═══ SUPPLIED DATA
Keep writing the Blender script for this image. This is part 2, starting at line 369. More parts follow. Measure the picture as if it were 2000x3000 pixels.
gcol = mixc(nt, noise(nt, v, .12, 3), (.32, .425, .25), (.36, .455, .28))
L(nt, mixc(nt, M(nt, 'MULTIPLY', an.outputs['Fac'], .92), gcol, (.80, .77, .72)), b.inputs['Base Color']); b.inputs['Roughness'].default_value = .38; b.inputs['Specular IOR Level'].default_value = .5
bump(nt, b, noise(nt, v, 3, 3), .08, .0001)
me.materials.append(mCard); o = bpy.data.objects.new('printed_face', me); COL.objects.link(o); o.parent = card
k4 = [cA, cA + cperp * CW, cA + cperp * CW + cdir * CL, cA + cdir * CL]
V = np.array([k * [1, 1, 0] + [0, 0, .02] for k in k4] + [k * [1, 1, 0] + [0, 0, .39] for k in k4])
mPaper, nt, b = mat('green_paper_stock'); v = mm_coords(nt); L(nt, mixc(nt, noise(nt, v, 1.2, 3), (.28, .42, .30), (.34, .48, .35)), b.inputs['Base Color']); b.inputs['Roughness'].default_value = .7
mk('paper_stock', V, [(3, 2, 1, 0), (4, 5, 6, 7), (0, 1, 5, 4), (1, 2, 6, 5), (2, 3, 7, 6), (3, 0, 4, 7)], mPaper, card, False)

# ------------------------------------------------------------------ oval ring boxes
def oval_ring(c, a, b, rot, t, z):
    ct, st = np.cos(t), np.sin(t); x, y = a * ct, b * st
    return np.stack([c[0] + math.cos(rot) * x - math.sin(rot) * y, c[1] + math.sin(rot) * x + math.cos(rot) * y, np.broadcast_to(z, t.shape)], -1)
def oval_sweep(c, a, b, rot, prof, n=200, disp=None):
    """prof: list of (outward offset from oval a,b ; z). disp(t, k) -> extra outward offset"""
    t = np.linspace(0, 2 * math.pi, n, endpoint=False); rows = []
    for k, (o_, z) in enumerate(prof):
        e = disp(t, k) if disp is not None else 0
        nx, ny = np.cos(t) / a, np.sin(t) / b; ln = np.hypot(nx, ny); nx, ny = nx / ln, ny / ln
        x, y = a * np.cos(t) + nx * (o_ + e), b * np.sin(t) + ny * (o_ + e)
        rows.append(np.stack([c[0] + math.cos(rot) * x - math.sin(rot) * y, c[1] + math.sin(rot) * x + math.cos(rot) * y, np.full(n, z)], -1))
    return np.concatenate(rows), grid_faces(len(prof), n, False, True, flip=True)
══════
_WHAT THE TASK ASKS:_ Repeat, exactly and only, the lines from the beginning of the material through the line that contains "mPaper, card, False)".

_WRITTEN RESPONSE:_
Keep writing the Blender script for this image. This is part 2, starting at line 369. More parts follow. Measure the picture as if it were 2000x3000 pixels.
gcol = mixc(nt, noise(nt, v, .12, 3), (.32, .425, .25), (.36, .455, .28))
L(nt, mixc(nt, M(nt, 'MULTIPLY', an.outputs['Fac'], .92), gcol, (.80, .77, .72)), b.inputs['Base Color']); b.inputs['Roughness'].default_value = .38; b.inputs['Specular IOR Level'].default_value = .5
bump(nt, b, noise(nt, v, 3, 3), .08, .0001)
me.materials.append(mCard); o = bpy.data.objects.new('printed_face', me); COL.objects.link(o); o.parent = card
k4 = [cA, cA + cperp * CW, cA + cperp * CW + cdir * CL, cA + cdir * CL]
V = np.array([k * [1, 1, 0] + [0, 0, .02] for k in k4] + [k * [1, 1, 0] + [0, 0, .39] for k in k4])
mPaper, nt, b = mat('green_paper_stock'); v = mm_coords(nt); L(nt, mixc(nt, noise(nt, v, 1.2, 3), (.28, .42, .30), (.34, .48, .35)), b.inputs['Base Color']); b.inputs['Roughness'].default_value = .7
mk('paper_stock', V, [(3, 2, 1, 0), (4, 5, 6, 7), (0, 1, 5, 4), (1, 2, 6, 5), (2, 3, 7, 6), (3, 0, 4, 7)], mPaper, card, False)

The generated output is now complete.